The girls set up their lab spaces, setting up the microscopes carefully, and worked together to prepare their slides. They eagerly invited my participation to view their slides. In one group, I asked them what the "agenda" for this lab class was and they answered, "To observe." I asked them what it meant to observe. They replied with ideas like, to look to understand, to look at details we cannot usually see, to be amazed by small things.

It was clear that working with lab materials is very important to them. One student told me, "When we see something in the microscope that we have prepared, the image stays in our heads. When I see a picture in a book, I forget it." Another student explained why she values lab time so much. "When you practice like a scientist you know a lot more than the theory." She smiled when she said that!

The National Exams are including "practicals" as part of the exam administration in sciences. Sr Juvenal says most of the schools in Rwanda do not have the lab materials needed to give the students opportunities to work together and practice with lab skills and materials. The girls at Maranyundo know they are privileged to have the lab spaces and "stuff" to do "practicals." They also have a teacher who believes strongly that they can learn so much by "feeling like scientists" and having fun working with one another.

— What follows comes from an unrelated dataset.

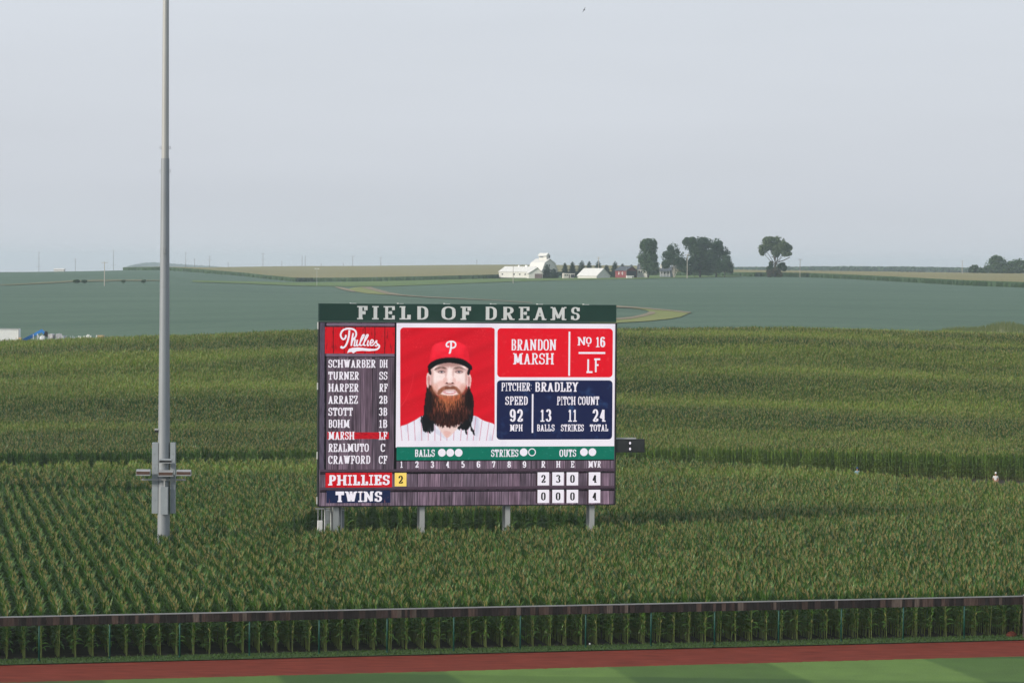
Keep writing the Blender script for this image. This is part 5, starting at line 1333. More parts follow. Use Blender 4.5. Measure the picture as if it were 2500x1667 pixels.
sp_ = (vnoise(7, 7, 1) > .80) * (vnoise(150, 150, 2) ** 2) * np.clip(1.2 - gy / 1500 , 0, 1)
put(np.clip(sp_ * .7, 0, .5), S3(244, 84, 84))
put(mask([(96, 1040), (150, 960), (200, 860), (232, 740), (244, 640), (240, 642), (226, 740), (194, 858), (142, 958), (90, 1030)], 1) * .45, S3(240, 96, 96))
# jersey
jer = mask([(60, 1300), (160, 1250), (260, 1200), (360, 1150), (500, 1170), (640, 1230), (800, 1190), (960, 1148), (1080, 1205), (1230, 1275), (1230, 1470), (60, 1470)], 1)
shade = vnoise(90, 160, 5) * .6 + vnoise(40, 120, 6) * .4
put(jer, S3(236, 232, 242)); put(jer * np.clip((shade - .5) * 1.3, 0, .5), S3(178, 182, 208))
for i, xb in enumerate((104, 183, 262, 340, 418, 497, 566, 640, 720, 803, 880, 955, 1030, 1112, 1180)):
    xt = xb + (640 - xb) * -.06 + 10; d_ = np.abs(gx - (xb + (xt - xb) * (1445 - gy) / 250)); put(jer * np.clip(1.25 - d_ / 4.2, 0, 1) * .8, S3(196, 92, 122))
put(mask([(330, 1150), (380, 1240), (470, 1330), (560, 1390), (640, 1430), (560, 1340), (480, 1270)], 2) * .35, S3(190, 192, 214))
put(mask([(505, 1225), (560, 1320), (640, 1413), (740, 1330), (800, 1255), (760, 1200), (560, 1190)], 1), S3(236, 206, 200))
put(mask([(600, 1340), (640, 1413), (690, 1350), (640, 1330)], 2) * .5, S3(226, 160, 150))
# long dark hair at both sides
hair = np.maximum(mask([(405, 815), (382, 920), (370, 1020), (362, 1110), (336, 1180), (334, 1250), (352, 1330), (390, 1347), (440, 1350), (482, 1318), (496, 1250), (520, 1150), (500, 900), (450, 810)], 1, jx=22),
                  mask([(915, 820), (948, 900), (966, 1010), (955, 1120), (940, 1220), (956, 1320), (972, 1390), (930, 1320), (905, 1290), (868, 1384), (838, 1320), (790, 1312), (770, 1290), (850, 1180), (870, 900)], 1, jx=22))
hs = vnoise(9, 120, 9)
put(hair, S3(22, 22, 27)); put(hair * np.clip((hs - .72) * 3, 0, .5) * (gy > 1120), S3(120, 120, 132))
# ears
for e_ in ([(432, 640), (404, 646), (397, 700), (399, 780), (414, 822), (444, 812), (452, 700)], [(886, 662), (916, 652), (932, 700), (928, 770), (916, 830), (890, 838), (874, 760)]):
    put(mask(e_, 1), S3(240, 200, 196))
put(mask([(424, 668), (408, 700), (414, 770), (432, 780), (440, 700)], 2) * .65, S3(186, 108, 104)); put(mask([(900, 676), (918, 710), (912, 780), (896, 790), (892, 710)], 2) * .6, S3(186, 112, 108))
# face
face = mask([(440, 560), (446, 700), (456, 800), (520, 900), (660, 940), (800, 900), (864, 820), (884, 700), (896, 570), (860, 500), (660, 470), (480, 500)], 1)
sk = S3(250, 224, 219) + (vnoise(40, 40, 12)[..., None] - .5) * 16; put(face, sk)
put(face * blob(446, 700, 40, 190) * .6, S3(196, 142, 134)); put(face * blob(890, 700, 36, 190) * .6, S3(190, 138, 130))
put(face * blob(486, 850, 60, 90) * .55, S3(214, 140, 116)); put(face * blob(840, 850, 56, 90) * .55, S3(206, 130, 108))
put(face * blob(566, 770, 60, 50) * .35, S3(226, 146, 130)); put(face * blob(778, 780, 54, 50) * .30, S3(226, 150, 136))
put(face * blob(672, 528, 210, 44) * .75, S3(150, 104, 98)); put(face * blob(672, 566, 150, 30) * .35, S3(206, 160, 152))
put(face * blob(575, 606, 74, 38) * .6, S3(172, 122, 116)); put(face * blob(788, 608, 70, 38) * .62, S3(164, 114, 108))
put(face * blob(628, 640, 16, 60) * .45, S3(198, 146, 138)); put(face * blob(716, 640, 14, 60) * .4, S3(198, 146, 138))
put(face * blob(672, 650, 18, 96) * .6, S3(255, 240, 236)); put(face * blob(620, 730, 30, 44) * .45, S3(222, 150, 138)); put(face * blob(728, 732, 26, 42) * .4, S3(222, 152, 140))
put(face * blob(676, 738, 26, 20) * .6, S3(255, 226, 220)); put(face * blob(676, 772, 62, 18) * .6, S3(150, 88, 78))
put(face * blob(520, 700, 50, 60) * .35, S3(255, 236, 232)); put(face * blob(820, 700, 40, 60) * .3, S3(255, 234, 230))
for cx in (640, 708): put(blob(cx, 758, 15, 9), S3(84, 36, 34))
for cx in (577, 785):
    put(blob(cx, 628, 40, 13), S3(196, 172, 174)); put(blob(cx + 1, 626, 15, 14), S3(96, 98, 104)); put(blob(cx + 1, 626, 7, 8), S3(30, 26, 32)); put(blob(cx + 5, 621, 4, 4) * .8, S3(236, 236, 242))
    put(np.clip(1.1 - np.abs(gy - (613 + ((gx - cx) / 36.0) ** 2 * 10)) / 7, 0, 1) * (np.abs(gx - cx) < 46) * .9, S3(92, 60, 58)); put(np.clip(1.0 - np.abs(gy - (645 - ((gx - cx) / 34.0) ** 2 * 9)) / 8, 0, 1) * (np.abs(gx - cx) < 40) * .5, S3(168, 112, 106))
bn_ = vnoise(8, 26, 15)
for br in ([(486, 606), (514, 574), (560, 560), (610, 566), (640, 588), (612, 590), (566, 582), (520, 598)], [(712, 588), (742, 568), (790, 560), (840, 578), (872, 608), (838, 594), (790, 582), (744, 592)]):
    put(mask(br, 2) * (.45 + .4 * bn_), S3(92, 66, 60))
# beard, moustache, mouth
beard = mask([(430, 790), (450, 800), (470, 850), (508, 890), (536, 912), (560, 926), (672, 940), (780, 926), (806, 906), (838, 880), (866, 840), (898, 810), (925, 840), (946, 940), (950, 1040), (934, 1110), (890, 1180), (820, 1240), (740, 1276), (640, 1288), (560, 1274), (470, 1215), (404, 1140), (378, 1060), (384, 960), (404, 860)], 2, jx=26)
ctr_ = np.exp(-(((gx - 660) / 150.0) ** 2 + ((gy - 960) / 110.0) ** 2))
st_ = vnoise(6, 60, 20) * .5 + vnoise(4, 26, 21) * .5
wv = vnoise(20, 90, 22)
bc = S3(58, 30, 27) * (1 - ctr_[..., None]) + S3(176, 98, 60) * ctr_[..., None]
put(beard, bc * (.45 + 1.05 * st_[..., None]) * (.75 + .5 * wv[..., None]))
put(beard * np.clip((st_ - .60) * 5, 0, .65) * np.exp(-((gx - 670) / 230.0) ** 2) * np.clip((1260 - gy) / 200, 0, 1), S3(150, 84, 62))
put(beard * np.clip((st_ - .70) * 6, 0, .6) * ctr_, S3(226, 160, 112))
put(beard * np.clip(.9 - st_ * 1.6, 0, .6), S3(22, 16, 18))
put(beard * mask([(395, 840), (430, 850), (470, 900), (470, 1010), (430, 1120), (380, 1060)], 9) * .75, S3(26, 20, 22)); put(beard * mask([(930, 850), (890, 850), (856, 930), (868, 1010), (920, 1100), (952, 1000)], 9) * .8, S3(24, 18, 20))
stub = np.maximum(mask([(452, 790), (500, 850), (560, 900), (560, 930), (500, 905), (446, 850)], 7), mask([(872, 800), (836, 850), (780, 900), (780, 930), (840, 895), (880, 850)], 7))
put(stub * .6, S3(150, 88, 66))
put(mask([(556, 892), (600, 900), (676, 908), (750, 900), (790, 890), (800, 940), (740, 970), (676, 976), (610, 970), (548, 940)], 4) * .9, (S3(70, 36, 28) + S3(130, 74, 46) * 1.0) * (.5 + .7 * st_[..., None]))
put(mask([(528, 880), (540, 842), (576, 812), (626, 790), (676, 800), (726, 792), (776, 820), (806, 862), (806, 896), (770, 880), (740, 842), (680, 834), (612, 844), (566, 884), (540, 900)], 3) * (.72 + .28 * st_), S3(142, 78, 54))
put(mask([(640, 788), (676, 798), (716, 788), (740, 830), (680, 832), (616, 832)], 3) * .4, S3(96, 54, 44))
put(mask([(588, 864), (626, 850), (674, 853), (724, 850), (756, 864), (728, 886), (680, 894), (628, 888)], 1), S3(222, 158, 160))
put(mask([(618, 863), (648, 857), (680, 858), (714, 857), (734, 864), (708, 872), (676, 875), (642, 872)], 1), S3(246, 232, 234))
put(np.clip(1 - np.abs(gy - 850) / 4, 0, 1) * (np.abs(gx - 672) < 92) * .55, S3(120, 60, 52))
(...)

The scientific discourse the girls are practicing demonstrated that they are developing solid academic vocabularies to articulate their thinking and how their observations are leading them to consider new ideas. As one student told me, when I asked her what looking at the pond water under the microscope made her think about, she said, "That when you can see water you really can't see ALL of water." I like that talk. I also liked the use of the word colleague that a student used when I asked her to demonstrate for me how she prepares a slide. "My colleague holds this for me so I can..." She made me realize that they are colleagues in this classroom. And for 90 delightful minutes, they allowed me to be among them as a person thinking about science, thinking about the relationship of theory to practice, and how much fun learning can be!

1 comment:

  1. Feels like I am there with your beautiful writing Linda! Having taught microscopes for over 10 years I completely agree with the images being more pronounced in our brains. I am also always amazed by what we don't "see" in water.